Donne australiane e bambini si trovano in Siria, nei campi profughi riservati alle famiglie dei combattenti dell’Isis. Da tempo il Governo cerca di riportarli in patria, ma non sempre le operazioni hanno avuto successo. Un primo gruppo di 17 persone è partito a ottobre scorso, ma ne restano sul posto ancora oltre 40. Al momento, secondo quanto apprende il Saturday Telegraph da fonti interne all’esecutivo, non ci sarebbero nuovi piani di attuazione imminenti, sebbene la questione sia di elevata priorità.



Un team di avvocati che agiscono per conto dei bambini e delle loro madri sta ora elaborando delle azioni legali per un caso che potrebbe essere depositato presso la Corte Suprema. Esso sosterrà che le mogli dei combattenti dell’Isis sono detenute nei campi dal Governo australiano stesso e chiederanno per questo motivo di essere portate davanti a un tribunale in patria per discutere il loro status. Anche perché la gestione, successivamente al rimpatrio, non è semplice. Mariam Raad, che è tra le 17 donne arrivate a ottobre, è stata arrestata a gennaio per i crimini commessi in Siria.



Australiane in Siria: sono 40 mogli di combattenti Isis, l’appello di Save the Children

Nonostante le difficoltà, la volontà di provvedere al rimpatrio delle oltre 40 australiane in Siria c’è. A rivolgere un appello al Governo affinché le procedure vengano accelerate è stato anche Save the Children, che è stata incaricata di fungere da tutore giudiziario per un gruppo di bambini innocenti e le loro madri che chiedono di potere abbandonare i campi nel nord-est del Paese e rientrare nel loro Paese di origine.

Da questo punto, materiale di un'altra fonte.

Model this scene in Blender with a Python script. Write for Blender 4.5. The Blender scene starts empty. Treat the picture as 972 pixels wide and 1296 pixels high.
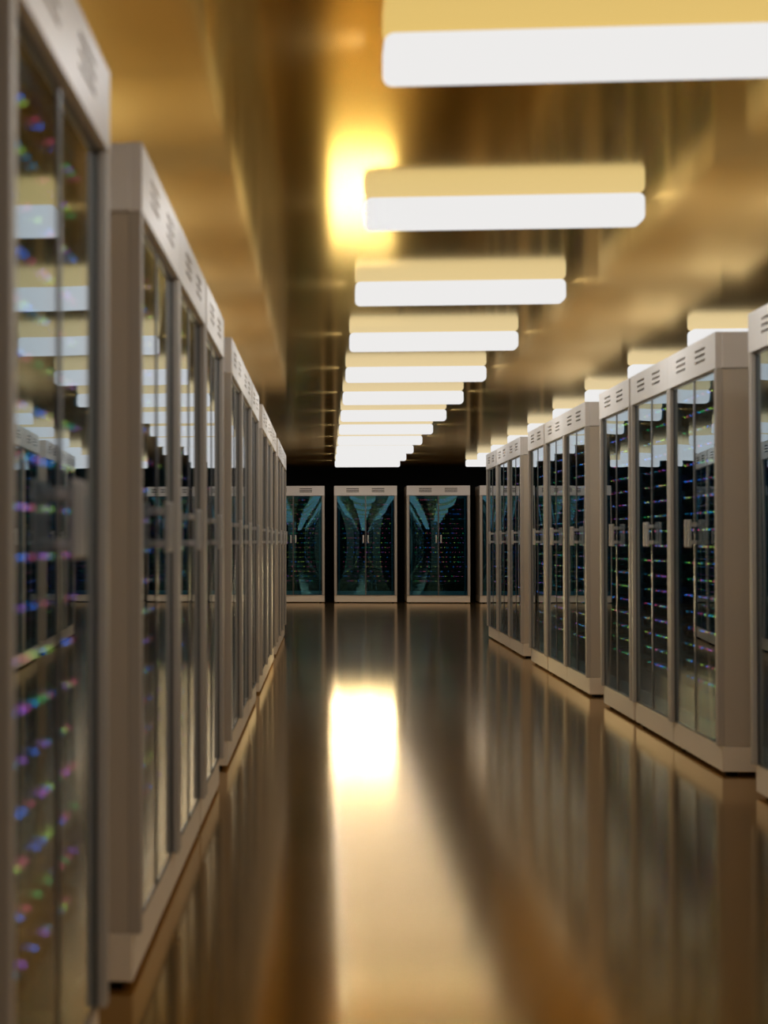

“Esperti umanitari, giuridici internazionali e di sicurezza nazionale concordano sul fatto che la cosa migliore per il Governo è rimpatriare urgentemente le donne e i bambini australiani da questi campi. Abbiamo riunito un team legale di alto livello per preparare una domanda per un atto di habeas corpus per conto di queste persone, che sono bloccate lì da almeno quattro anni. L’obiettivo è quello di evitare la prospettiva di un’azione legale, ma le famiglie sono diventate sempre più disperate, poiché i rischi per la salute e la sicurezza dei loro figli crescono ogni giorno che passa”, ha affermato il CEO Mat Tinkler.